Friday, September 8, 2017

Insulting Labor

Insulting Labor

The current United States Secretary of Labor, Alexander Acosta, has proposed putting former President Ronald Reagan in the Department’s Labor Hall of Honor. Ronald Reagan became president in January 1981 and so it was still early in his first term when the strike of the nation’s air traffic controllers union, PATCO, started August 3, 1981. The strike ended abruptly two days later when President Ronald Reagan fired 11,345 air traffic controllers. The firing ended, or busted, the union, which was decertified with little delay.

Many cite the failed PATCO strike as the date of an abrupt degeneration in U.S. labor relations. Reagan era strikes brought similar strikes with union defeats and failures at Phelps-Dodge in Arizona, to airline pilots, to Yale University support staff, at Hormel, at International Paper and others.
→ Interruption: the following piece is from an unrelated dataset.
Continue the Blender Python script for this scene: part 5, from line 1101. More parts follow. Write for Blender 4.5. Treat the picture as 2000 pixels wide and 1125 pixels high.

Bush era strikes at Pittston Coal Co, A.E. Staley, Caterpillar and Bridgestone-Firestone were all defeats for organized labor.

It does not matter which side anyone takes in these disputes or that Reagan was the innocuous head of the Screen Actors Guild. Putting a management figure who crudely busted a union into a Labor Hall of Honor amounts to be a deliberate Trump style insult that ridicules and debases organized labor. Ronald Reagan was rigid and sanctimonious through the whole episode but I doubt even he would choose to show such contempt for the others in a labor hall of honor.